Curriculum Barriers Mentor
 


“One size” traditional media

Traditional media for teaching—speech, text, and images—are so ingrained in our methods and curriculum that we rarely pause to consider their use. Instead of thinking carefully about which medium to use in a given situation, we usually select what we have chosen in the past or what is convenient now.

What few of us recognize is that these media have very different things to offer. The inherent communicative strengths and weaknesses of speech, text, and images determine their suitability for different instructional purposes. As teachers, when selecting a medium for teaching, we should consider its appropriateness for the particular content or activity. But the selection process does not stop there. We also need to weigh the characteristics of our students. Each individual’s facility with a medium is a function of the proclivities, strengths, and weaknesses of their learning networks and the particular demands each medium makes on these networks.
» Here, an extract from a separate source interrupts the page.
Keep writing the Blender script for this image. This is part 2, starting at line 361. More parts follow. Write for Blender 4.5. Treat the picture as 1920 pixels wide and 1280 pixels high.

This analysis is not usually a part of how we understand and appraise our students’ capacities, how we teach, and how we evaluate learners’ progress. Unwittingly, we have allowed traditional media to shape these practices. Instead of considering students individually, we operate on a one-size-fits-all mindset. When we set goals, we often tie them to particular media without considering alternatives. When we evaluate children’s abilities, it is often on the basis of their performance within a single medium. We categorize as disabled those students for whom a printed textbook, a lecture, a chart, or a videotape is difficult or impossible to use. We then prescribe for them special goals, teaching methods, and materials—often with a remedial focus. Students are assessed according to standards and standardized tests with little regard for how the chosen media affects their learning or their ability to demonstrate that learning. This situation has developed in part because traditional instructional media and materials are inflexible and not amenable to individualization.

When we realize that students’ capacities really exist in the connection between their inherent qualities (the patterns of strength, need and interest in their three brain networks) and the media, materials, and methods they find in school, we view the curriculum in a new light. Students with exceptional talents or passionate interests, whether or not they have disabilities, may find a roadblock to learning in inflexible curricula that don’t let them shine or pursue their real interests. When given the right tools for obtaining information, the right tools for expressing what they know, and content that is of interest to them, students with widely varied learning profiles can find appropriate challenge, engage with learning, and progress. Many problems previously placed entirely at the feet of students actually are caused by limitations in the curriculum. Creating a flexible curriculum that can adapt to different learners’ needs and interests is of vital importance in reaching every learner.